Left Coast Chamber Ensemble
Left Coast Chamber Ensemble | Credit: Bonnie Rae Mills

Like any great work of art, Olivier Messiaen’s Quartet for the End of Time occupies multiple realms. One is the eternal, the ethereal and transcendent, a place touched by divinity. The other is immediate, present, churningly mortal, as if the piece were unfolding in the white heat of the moment, addressing its listeners wherever and whenever they may be — a quartet, as it were, for this time and all times simultaneously.

The story of its creation is itself a paradoxical marvel. Completed while the French composer was interned at a German prisoner-of-war camp in 1940, the Quartet was conceived and scored for instruments played by fellow prisoners — violin, cello, and clarinet. Messiaen himself was at the piano when the piece premiered at the Stalag VII-A camp in January of 1941.

The titles of its eight sections are enchanting in their own right, a poetry of aspiration in the face of death and desolation. In translation from the French, the piece opens with a “Crystal liturgy,” moves through a “Vocalise, for the Angel who announces the end of time” and an “Abyss of the birds” and on to a closing “Praise to the immortality of Jesus.” The spirituality is multi-valenced — a treasuring of nature joined to an abiding Christian faith.

LCCE Quartet for the End of Time
  

In a new recording on Avie Records, four fine players from San Francisco’s Left Coast Chamber Ensemble set this remarkable work aloft. The performances are richly colored throughout, whether in chittering bird songs, keening laments, stormy eruptions, or beatific deliverance. Silences and humble self-effacements punctuate and articulate the moods. So do touches of wit and even caustic humor.

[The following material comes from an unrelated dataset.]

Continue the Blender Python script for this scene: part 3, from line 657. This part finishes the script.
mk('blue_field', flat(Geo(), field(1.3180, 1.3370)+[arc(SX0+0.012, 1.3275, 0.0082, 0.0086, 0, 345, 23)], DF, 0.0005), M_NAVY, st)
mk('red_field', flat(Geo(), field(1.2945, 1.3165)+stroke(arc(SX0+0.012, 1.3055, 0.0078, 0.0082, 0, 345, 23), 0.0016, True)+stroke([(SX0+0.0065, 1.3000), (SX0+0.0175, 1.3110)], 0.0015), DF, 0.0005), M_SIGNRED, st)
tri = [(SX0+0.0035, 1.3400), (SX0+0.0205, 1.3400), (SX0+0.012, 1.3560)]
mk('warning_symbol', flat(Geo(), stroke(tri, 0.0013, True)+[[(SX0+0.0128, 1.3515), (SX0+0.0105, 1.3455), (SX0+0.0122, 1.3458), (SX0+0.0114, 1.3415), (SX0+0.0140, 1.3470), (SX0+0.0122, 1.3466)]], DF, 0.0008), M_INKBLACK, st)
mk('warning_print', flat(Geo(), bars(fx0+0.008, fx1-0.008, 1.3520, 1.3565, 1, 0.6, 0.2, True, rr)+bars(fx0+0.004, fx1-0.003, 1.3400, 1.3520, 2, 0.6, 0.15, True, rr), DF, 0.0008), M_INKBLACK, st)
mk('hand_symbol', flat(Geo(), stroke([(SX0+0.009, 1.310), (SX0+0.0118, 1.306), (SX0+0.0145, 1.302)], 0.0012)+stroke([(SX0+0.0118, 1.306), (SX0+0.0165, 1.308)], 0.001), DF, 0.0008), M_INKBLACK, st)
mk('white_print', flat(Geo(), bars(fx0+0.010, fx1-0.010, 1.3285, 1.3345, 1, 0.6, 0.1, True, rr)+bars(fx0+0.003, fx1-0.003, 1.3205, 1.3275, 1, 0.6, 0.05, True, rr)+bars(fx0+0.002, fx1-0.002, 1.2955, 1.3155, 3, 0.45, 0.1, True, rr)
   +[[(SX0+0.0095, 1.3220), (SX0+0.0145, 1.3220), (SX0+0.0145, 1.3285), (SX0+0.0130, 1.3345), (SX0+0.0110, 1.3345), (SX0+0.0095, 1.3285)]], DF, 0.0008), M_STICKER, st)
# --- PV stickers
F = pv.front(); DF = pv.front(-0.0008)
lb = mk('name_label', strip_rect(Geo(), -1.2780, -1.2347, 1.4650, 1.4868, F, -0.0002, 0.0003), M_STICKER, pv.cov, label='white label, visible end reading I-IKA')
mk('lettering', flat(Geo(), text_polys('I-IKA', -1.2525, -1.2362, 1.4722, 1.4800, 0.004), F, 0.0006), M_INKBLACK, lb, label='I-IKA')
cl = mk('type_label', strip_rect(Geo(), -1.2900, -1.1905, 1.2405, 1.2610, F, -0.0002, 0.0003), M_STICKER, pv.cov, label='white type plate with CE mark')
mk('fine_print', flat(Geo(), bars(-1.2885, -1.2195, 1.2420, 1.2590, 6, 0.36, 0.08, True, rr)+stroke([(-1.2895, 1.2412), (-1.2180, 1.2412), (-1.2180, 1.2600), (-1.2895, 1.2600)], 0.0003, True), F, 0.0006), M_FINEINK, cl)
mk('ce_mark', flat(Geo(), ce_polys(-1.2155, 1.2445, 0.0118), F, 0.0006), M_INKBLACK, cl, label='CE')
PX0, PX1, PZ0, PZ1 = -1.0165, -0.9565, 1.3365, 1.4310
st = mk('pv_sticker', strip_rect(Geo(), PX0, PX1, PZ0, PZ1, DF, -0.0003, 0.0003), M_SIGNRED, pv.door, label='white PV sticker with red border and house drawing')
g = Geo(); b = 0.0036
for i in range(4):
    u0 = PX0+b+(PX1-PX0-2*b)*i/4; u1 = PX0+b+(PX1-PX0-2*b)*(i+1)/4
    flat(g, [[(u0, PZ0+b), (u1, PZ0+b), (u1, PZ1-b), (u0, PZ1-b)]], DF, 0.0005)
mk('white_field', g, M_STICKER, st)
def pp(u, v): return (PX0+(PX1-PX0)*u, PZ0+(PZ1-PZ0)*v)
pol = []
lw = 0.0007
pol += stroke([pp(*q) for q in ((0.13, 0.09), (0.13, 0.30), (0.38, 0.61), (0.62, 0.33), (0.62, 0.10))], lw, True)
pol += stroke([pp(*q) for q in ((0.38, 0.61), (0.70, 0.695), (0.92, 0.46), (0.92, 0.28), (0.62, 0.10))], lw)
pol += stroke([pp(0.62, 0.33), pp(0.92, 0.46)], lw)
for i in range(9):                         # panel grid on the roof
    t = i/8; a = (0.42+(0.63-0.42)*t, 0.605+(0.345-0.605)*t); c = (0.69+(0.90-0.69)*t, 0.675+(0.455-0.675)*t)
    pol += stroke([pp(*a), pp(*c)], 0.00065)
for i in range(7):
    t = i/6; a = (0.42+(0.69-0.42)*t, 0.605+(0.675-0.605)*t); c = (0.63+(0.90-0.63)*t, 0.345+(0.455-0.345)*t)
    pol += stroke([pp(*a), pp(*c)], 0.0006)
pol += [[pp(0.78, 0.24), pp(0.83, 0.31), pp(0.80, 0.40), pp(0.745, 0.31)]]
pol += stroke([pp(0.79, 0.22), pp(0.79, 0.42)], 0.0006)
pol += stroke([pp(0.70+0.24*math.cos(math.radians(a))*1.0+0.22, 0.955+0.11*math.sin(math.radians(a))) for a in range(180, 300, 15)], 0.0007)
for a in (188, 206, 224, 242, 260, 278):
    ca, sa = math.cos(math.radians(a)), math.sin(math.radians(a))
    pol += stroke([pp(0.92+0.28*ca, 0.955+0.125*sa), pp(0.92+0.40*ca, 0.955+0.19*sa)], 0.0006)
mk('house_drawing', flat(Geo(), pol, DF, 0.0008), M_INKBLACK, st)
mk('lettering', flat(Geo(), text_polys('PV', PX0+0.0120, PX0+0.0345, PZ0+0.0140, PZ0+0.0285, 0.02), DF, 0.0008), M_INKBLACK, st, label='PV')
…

Striking as all these effects are, they don’t come at the expense of the larger contours. The Left Coast reading brings out the work’s dramatic contrasts and internal dynamism, its recurring and varied motifs in a progression toward revelation and release.

One of Messiaen’s inspired choices was to score the sections differently — some for the full quartet, others for duets, and famously a long clarinet solo. Jerome Simas delivers that deliberate legato aria, consisting largely of long sustained notes. The challenge is to give this visit to an avian abyss shape and meaning, which Simas does, shading from pensive to intense, wistful to prayerful.

That movement is bordered by two more turbulent ones. The first opens with the piano (Eric Zivian) laying down some harsh, rocky ground over which Simas and Anna Presler on violin brawl their way toward a trill-marked breakthrough. Later cellist Tanya Tomkins joins Presler in some hynotic parallel string lines. On the far side of the clarinet solo a brief flurry for strings and clarinet plays like a frantic street scene, buttoned by an amusing cello plink-plonk.

Eric Zivian and Tanya Tomkins | Credit: David Williams

That instrument figures prominently in the later movements. Tomkins’s warm but never gushing tone and demure phrasing lends a tender aura. Her duet with with Zivian’s sensitive piano in the fifth movement, “Praise to the eternity of Jesus,” is especially fine, beatific, and becalmed. Here Messiaen, a famous lover of all things avian, brings to mind another famous musical bird, Saint-Saëns’ gliding swan.

There are some stumbles along the way. Some of the tempos and phrasing go slack. Presler can’t quite nail the demanding harmonics at the end of the piece. But those tiny flaws don’t diminish the scope and assurance of this graceful and deeply felt performance. Left Coast sends time’s dials sweeping through this yearning soul quest.

In a memorable 2002 production by San Francisco Opera, Messiaen’s St. Francis of Assisi turned an act of musical devotion into an immersive evening of inspired musical theater. Composer Kurt Rohde attended two performances. His violin and piano duet, one wing, is a tribute to that experience. The title refers to the production’s single-winged angel. It’s presented here in a world premiere recording, performed by Presler and Zivian.

Kurt Rohde
Kurt Rohde | Credit: Bonnie Rae Mills

By turns gossamer and spare, agitated and calm, the piece wears its source of inspiration on its sleeve. If imitation is flattery, it also runs the risk of suffering by comparison to the original. While one wing has its appeals, it also feels sketchily derivative.

The piece begins in a beguiling way, with the violin sliding and veering delicately above a sparse piano line. Gradually the piano inches into harmony and chromaticism, raising the stakes as the violin ascends to the higher register. The two instruments coexist without cohering. There’s a prevailing sense of meandering in search of subject.

Messiaen knew his own subject to the core of his being — the presence of a natural and spiritual immensity. Time didn’t end with his great Quartet. As this fine Left Coast recording affirms, it seems to begin all over again, a kind of musical creation myth, with every hearing.